Deadly Silence

Protecting witnesses will help cut crime

Despite recent laws, Cruz says more can be done.

By Maureen Boyle, Enterprise staff writer
   BROCKTON — The “code of silence” is not new and not just a city problem.
   In towns and cities throughout the state — ranging from tiny Berkley to mid-sized Randolph, and the larger communities of Brockton and Taunton and Charlestown — not cooperating with authorities can be a way of life for some.
   “We had a big problem in the middle school here,” Randolph Police Chief Paul Porter said.
    “There were robberies, street robberies and bullying.

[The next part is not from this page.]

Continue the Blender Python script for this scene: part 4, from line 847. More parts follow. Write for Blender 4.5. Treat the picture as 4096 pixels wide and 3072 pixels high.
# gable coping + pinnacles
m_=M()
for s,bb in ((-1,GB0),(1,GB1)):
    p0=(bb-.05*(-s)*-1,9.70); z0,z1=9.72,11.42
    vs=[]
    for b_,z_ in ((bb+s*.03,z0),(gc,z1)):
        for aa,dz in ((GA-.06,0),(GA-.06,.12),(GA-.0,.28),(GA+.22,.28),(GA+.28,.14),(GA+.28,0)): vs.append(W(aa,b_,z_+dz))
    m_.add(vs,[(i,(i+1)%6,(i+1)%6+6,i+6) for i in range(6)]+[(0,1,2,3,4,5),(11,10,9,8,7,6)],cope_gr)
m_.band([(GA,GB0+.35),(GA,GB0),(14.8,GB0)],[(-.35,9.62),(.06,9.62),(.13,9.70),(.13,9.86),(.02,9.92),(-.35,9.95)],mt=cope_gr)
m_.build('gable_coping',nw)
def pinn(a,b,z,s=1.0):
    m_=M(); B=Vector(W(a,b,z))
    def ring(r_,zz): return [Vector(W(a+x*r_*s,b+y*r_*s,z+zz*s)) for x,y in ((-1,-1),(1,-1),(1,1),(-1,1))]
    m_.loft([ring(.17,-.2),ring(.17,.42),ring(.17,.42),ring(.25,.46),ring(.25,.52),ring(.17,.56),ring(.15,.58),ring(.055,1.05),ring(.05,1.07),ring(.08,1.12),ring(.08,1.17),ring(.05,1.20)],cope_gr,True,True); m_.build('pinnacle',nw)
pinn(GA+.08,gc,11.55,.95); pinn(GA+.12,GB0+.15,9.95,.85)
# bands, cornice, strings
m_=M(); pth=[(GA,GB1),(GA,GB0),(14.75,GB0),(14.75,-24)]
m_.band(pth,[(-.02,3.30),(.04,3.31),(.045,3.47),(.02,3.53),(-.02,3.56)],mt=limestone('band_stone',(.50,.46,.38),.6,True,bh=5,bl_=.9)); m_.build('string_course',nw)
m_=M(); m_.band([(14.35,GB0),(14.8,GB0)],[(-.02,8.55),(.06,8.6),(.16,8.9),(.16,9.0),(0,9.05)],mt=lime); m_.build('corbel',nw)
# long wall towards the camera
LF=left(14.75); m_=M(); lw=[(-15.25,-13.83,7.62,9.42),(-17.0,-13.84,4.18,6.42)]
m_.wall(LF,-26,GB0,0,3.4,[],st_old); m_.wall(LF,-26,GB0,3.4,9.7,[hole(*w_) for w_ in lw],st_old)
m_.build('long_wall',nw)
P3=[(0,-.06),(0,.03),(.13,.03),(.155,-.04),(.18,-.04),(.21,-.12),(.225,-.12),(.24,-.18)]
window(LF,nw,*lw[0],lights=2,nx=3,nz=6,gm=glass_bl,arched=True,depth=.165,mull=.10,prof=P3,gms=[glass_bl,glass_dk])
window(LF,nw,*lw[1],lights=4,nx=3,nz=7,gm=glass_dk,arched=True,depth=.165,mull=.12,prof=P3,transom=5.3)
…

No one was coming forward,” Porter said. “We would have cases where the kid doesn’t want to say who it is because he’s afraid what will happen.”

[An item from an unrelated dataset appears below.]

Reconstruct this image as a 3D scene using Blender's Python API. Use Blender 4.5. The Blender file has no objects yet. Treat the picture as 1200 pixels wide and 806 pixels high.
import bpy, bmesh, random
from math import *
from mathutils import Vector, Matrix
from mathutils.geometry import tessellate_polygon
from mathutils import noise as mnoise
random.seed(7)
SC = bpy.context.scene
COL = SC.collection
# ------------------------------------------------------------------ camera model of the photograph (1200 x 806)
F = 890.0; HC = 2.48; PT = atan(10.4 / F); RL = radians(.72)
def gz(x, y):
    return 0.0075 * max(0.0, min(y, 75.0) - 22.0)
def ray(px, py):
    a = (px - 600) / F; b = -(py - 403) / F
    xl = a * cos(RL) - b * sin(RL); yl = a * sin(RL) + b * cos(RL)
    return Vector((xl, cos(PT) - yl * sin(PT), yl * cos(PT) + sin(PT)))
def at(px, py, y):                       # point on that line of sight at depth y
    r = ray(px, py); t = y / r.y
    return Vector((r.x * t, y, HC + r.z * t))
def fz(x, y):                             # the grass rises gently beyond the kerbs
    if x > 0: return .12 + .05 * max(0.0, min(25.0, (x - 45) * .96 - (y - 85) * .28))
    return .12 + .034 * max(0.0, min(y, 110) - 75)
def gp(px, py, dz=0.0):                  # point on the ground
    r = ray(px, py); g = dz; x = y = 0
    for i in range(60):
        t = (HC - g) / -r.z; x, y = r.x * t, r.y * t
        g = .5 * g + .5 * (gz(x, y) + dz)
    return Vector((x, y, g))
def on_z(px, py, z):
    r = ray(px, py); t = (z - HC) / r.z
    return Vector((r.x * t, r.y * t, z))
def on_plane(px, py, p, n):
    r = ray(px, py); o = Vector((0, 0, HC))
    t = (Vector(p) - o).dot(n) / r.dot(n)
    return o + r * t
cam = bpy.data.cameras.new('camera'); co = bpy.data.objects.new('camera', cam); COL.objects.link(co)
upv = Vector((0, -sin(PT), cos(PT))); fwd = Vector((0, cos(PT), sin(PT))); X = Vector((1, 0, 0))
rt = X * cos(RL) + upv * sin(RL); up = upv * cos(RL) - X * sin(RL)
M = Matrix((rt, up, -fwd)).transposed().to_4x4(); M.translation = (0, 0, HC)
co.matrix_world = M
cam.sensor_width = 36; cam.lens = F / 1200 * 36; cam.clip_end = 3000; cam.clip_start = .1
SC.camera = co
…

   In Berkley, a town of just 6,433 residents, nestled between Taunton, Freetown and Lakeville — the 1980 slaying of 24-year-old Cheryle LeCornec is still unsolved, despite persistent whispers to this day about who did it.
   “It is a Mayberry, where everybody knows everybody and they’re afraid to tell,” her son, Torrey LeCornec of Easton, said. “I sat down with one woman who said, ‘I know somebody who knows somebody who is involved.’ Then she said she didn’t want to get involved.”

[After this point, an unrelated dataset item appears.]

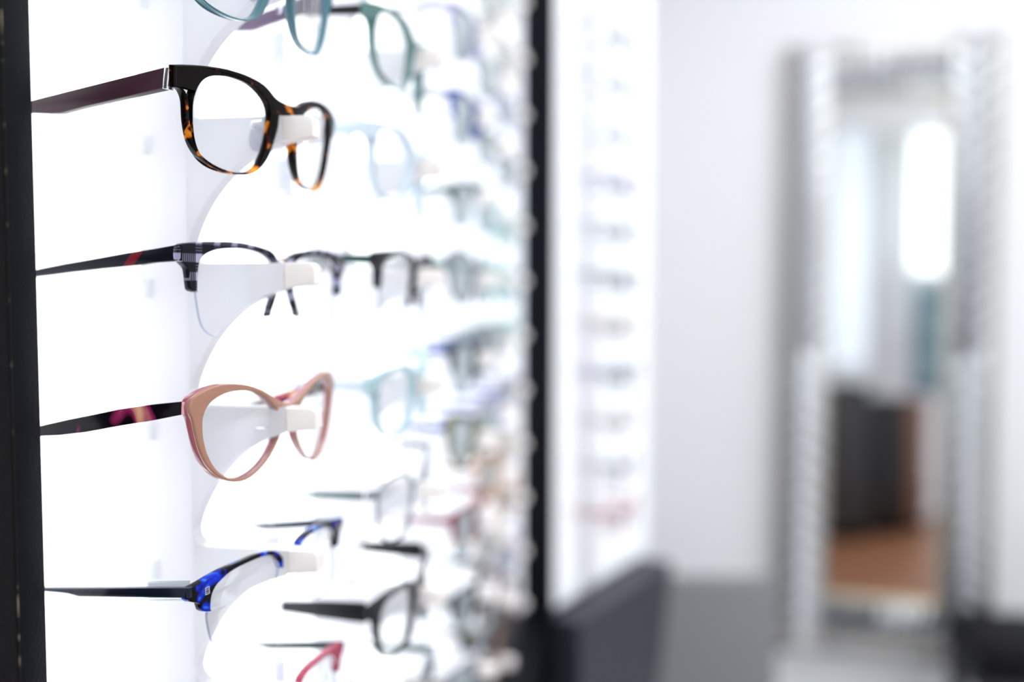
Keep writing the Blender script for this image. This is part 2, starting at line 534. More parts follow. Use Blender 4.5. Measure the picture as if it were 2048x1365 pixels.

   In Carver, the charred body of 26-year-old Matthew Cote of Kingston was found in a truck set ablaze along power lines in 2003. Investigators suspect who may have killed him but no one is coming forward to talk.
   “I don’t think there is any community, large or small, immune,” Carver Police Chief Arthur A. Parker Jr. said. “Big cities are just small neighborhoods.”
   In Charlestown, the “no snitching” culture was so ingrained in the community for years that police found it difficult to solve crimes. Between 1975 and 1992, about 75 percent of the homicides were unsolved because witnesses refused to talk.
   In the mob underworld, cooperating with authorities can mean death. But even that is changing. In recent years, gangsters have testified for the state and then relocated into anonymity or penned books and walked into the national spotlight.